The exercise:
Among the lines below, count those with "Write". Give only the number.

Material provided:
--- Begin ---

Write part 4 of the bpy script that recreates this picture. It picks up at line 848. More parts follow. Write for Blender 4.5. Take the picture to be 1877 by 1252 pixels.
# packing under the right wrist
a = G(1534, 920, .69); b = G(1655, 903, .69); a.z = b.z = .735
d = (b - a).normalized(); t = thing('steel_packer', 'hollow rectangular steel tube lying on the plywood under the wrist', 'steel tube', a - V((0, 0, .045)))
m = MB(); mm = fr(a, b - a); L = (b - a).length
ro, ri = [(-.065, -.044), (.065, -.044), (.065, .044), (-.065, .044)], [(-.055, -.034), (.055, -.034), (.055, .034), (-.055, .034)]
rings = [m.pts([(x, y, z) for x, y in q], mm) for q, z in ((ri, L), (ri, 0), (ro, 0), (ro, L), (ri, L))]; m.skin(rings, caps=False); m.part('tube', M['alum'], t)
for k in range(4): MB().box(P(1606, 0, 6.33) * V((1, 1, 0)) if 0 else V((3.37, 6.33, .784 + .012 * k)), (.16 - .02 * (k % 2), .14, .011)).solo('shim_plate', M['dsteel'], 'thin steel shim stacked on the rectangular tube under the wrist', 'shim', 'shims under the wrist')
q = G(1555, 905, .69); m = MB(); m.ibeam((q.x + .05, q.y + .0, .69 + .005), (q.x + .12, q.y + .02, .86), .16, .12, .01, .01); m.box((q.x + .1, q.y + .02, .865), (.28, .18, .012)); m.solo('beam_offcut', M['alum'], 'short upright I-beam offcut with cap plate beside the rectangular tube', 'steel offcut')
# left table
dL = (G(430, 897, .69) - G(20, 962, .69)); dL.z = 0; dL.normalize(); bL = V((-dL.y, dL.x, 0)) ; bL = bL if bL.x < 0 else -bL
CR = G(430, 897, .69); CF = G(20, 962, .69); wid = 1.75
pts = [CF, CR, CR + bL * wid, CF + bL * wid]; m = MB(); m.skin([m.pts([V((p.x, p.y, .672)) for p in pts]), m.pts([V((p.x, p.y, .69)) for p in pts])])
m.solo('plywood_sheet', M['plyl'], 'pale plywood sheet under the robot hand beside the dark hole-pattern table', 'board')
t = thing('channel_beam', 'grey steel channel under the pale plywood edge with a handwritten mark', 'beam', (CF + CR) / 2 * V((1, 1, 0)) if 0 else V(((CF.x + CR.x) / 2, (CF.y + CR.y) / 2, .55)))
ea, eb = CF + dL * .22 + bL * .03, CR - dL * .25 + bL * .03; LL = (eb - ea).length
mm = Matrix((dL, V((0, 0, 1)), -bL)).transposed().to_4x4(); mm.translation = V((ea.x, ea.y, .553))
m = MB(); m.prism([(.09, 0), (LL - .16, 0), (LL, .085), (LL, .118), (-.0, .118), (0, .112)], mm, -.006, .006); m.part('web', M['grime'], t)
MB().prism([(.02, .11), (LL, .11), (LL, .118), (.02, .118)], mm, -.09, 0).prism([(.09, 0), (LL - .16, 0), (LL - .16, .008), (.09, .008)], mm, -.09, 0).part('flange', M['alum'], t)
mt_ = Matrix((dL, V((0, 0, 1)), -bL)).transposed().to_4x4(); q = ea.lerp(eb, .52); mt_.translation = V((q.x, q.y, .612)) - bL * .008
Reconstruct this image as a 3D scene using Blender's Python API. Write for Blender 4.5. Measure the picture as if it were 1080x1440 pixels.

--- End ---

Result of this exercise:
2